__MATERIAL__:
━━━━━━━━━━━━━━━━━━━━
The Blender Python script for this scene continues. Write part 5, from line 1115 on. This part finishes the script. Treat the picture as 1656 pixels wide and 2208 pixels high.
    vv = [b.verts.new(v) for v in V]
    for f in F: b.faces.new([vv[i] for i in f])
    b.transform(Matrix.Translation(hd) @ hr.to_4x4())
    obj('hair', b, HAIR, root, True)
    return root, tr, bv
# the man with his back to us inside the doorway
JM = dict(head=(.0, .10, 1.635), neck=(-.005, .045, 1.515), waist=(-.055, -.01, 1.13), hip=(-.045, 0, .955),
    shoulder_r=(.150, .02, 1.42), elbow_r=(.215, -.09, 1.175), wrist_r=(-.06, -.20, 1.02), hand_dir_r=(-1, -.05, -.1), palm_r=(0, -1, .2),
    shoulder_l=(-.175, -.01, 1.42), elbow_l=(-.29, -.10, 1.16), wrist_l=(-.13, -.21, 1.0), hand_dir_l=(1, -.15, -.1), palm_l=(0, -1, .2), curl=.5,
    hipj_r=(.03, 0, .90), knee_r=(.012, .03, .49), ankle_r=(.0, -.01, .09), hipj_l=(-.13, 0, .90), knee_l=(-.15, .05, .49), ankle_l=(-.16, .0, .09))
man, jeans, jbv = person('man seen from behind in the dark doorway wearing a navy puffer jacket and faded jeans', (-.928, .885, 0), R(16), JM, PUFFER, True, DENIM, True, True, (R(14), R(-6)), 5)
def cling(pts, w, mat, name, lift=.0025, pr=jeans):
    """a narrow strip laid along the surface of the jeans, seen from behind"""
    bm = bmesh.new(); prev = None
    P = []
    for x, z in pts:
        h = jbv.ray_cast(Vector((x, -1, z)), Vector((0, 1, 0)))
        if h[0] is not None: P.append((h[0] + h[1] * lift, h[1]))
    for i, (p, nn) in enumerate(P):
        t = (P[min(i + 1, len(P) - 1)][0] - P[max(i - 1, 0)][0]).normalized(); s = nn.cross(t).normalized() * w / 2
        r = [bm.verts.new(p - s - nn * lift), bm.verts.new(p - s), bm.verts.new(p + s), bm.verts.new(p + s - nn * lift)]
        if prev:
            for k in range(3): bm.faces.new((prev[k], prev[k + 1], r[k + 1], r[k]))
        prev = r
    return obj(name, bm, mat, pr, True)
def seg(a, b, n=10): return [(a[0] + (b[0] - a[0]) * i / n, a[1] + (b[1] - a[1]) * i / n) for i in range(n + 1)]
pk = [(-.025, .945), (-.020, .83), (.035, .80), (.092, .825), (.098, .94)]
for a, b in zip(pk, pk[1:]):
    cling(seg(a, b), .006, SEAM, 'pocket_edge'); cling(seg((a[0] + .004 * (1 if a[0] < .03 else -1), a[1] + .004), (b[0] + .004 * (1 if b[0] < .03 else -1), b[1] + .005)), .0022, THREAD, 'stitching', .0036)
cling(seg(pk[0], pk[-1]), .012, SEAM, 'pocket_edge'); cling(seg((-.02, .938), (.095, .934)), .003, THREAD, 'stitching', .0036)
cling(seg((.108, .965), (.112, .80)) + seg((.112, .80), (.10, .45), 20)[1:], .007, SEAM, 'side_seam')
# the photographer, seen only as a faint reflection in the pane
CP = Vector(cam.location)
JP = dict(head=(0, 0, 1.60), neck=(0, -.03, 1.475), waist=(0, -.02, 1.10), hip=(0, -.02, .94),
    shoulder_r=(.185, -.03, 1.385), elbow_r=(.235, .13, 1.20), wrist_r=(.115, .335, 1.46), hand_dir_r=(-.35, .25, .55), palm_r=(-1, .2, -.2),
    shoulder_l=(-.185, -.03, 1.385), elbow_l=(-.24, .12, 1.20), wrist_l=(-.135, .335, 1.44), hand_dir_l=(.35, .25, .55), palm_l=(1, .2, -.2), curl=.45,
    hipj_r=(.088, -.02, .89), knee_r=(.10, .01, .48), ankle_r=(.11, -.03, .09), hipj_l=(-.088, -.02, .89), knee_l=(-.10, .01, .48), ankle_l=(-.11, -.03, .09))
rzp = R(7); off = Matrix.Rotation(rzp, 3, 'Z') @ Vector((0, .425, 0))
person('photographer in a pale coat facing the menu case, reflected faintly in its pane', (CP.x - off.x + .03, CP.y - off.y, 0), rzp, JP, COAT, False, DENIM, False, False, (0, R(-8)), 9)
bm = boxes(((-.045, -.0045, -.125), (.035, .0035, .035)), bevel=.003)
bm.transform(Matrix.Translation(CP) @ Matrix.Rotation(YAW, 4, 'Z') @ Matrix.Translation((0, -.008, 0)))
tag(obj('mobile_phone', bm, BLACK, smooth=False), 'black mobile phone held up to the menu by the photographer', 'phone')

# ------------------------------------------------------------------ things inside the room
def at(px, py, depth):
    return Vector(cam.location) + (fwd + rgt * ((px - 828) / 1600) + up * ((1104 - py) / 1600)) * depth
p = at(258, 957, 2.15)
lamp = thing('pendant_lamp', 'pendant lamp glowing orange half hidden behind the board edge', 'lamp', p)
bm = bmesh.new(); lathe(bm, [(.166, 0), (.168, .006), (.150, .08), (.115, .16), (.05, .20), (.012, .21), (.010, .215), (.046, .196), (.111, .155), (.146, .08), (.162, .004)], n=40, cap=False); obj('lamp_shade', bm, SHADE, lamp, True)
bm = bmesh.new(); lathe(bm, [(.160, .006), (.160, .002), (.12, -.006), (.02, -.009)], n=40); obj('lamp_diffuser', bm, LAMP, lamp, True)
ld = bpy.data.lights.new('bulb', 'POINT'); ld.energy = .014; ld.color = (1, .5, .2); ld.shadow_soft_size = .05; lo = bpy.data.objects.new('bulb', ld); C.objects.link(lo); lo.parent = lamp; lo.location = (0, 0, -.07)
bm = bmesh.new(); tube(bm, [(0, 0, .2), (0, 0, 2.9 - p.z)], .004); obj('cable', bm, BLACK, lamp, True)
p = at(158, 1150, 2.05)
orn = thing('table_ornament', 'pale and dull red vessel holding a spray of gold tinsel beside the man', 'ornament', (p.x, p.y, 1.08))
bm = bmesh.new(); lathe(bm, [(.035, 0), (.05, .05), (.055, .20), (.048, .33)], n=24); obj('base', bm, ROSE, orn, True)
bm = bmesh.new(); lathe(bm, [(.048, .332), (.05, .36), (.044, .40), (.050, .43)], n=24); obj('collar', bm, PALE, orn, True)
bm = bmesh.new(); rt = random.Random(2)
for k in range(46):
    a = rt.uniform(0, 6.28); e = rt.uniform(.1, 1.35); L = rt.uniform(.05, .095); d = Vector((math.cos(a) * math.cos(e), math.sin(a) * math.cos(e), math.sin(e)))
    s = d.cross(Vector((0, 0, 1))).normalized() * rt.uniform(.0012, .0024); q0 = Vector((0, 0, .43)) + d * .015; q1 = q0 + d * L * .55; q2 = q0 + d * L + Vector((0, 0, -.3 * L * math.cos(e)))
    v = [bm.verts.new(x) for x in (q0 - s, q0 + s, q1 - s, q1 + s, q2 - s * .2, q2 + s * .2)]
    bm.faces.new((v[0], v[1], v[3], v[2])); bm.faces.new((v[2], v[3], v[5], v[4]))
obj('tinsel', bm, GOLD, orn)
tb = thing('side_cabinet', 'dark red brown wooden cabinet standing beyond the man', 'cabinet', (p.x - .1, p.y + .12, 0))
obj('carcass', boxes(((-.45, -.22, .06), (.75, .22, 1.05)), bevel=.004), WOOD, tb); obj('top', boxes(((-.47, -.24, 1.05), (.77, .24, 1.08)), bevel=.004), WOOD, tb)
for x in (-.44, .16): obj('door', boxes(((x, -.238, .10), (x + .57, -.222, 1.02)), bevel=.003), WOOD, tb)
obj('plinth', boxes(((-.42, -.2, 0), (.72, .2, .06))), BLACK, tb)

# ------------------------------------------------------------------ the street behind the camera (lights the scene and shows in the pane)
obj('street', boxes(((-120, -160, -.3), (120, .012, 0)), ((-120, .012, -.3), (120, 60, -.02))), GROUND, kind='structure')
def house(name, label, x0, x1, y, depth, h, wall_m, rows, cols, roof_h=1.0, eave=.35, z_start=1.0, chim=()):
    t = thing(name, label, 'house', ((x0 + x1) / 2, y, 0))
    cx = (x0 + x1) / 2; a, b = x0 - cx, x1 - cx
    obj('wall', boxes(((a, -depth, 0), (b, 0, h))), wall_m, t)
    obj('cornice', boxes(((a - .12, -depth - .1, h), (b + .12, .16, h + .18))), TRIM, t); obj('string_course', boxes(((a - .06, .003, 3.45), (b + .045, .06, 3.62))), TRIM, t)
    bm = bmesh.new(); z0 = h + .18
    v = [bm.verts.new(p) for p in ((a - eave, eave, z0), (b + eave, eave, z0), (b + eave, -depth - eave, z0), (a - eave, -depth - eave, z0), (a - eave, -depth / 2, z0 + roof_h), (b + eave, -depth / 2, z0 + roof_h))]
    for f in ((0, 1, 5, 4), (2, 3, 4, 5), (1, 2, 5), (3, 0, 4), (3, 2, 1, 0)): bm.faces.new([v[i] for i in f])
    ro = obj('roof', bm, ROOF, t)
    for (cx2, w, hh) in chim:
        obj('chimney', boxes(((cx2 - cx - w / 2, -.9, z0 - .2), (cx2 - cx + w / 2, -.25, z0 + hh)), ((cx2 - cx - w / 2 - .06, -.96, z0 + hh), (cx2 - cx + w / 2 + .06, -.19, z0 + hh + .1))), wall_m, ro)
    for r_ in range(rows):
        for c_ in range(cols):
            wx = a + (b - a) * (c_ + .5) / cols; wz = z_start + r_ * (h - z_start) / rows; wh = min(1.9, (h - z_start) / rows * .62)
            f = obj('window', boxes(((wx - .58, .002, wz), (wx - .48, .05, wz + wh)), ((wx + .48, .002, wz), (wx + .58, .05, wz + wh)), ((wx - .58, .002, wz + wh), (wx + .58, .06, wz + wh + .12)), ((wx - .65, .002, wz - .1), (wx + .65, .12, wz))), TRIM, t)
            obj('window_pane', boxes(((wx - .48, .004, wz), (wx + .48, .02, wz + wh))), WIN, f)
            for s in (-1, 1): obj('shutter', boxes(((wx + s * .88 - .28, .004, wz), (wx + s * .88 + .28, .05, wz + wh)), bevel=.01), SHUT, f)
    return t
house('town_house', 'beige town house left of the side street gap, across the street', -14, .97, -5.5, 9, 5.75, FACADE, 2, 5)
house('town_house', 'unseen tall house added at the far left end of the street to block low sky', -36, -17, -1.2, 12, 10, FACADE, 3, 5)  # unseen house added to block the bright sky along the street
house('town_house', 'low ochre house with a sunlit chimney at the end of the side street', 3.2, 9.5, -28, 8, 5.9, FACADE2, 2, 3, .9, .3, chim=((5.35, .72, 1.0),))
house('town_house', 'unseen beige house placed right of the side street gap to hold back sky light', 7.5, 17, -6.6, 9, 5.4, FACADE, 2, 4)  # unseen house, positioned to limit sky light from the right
━━━━━━━━━━━━━━━━━━━━
__PROBLEM TO WORK ON__: Copy each line from the data above that includes "scene".

__FULL ANSWER__:
The Blender Python script for this scene continues. Write part 5, from line 1115 on. This part finishes the script. Treat the picture as 1656 pixels wide and 2208 pixels high.
# ------------------------------------------------------------------ the street behind the camera (lights the scene and shows in the pane)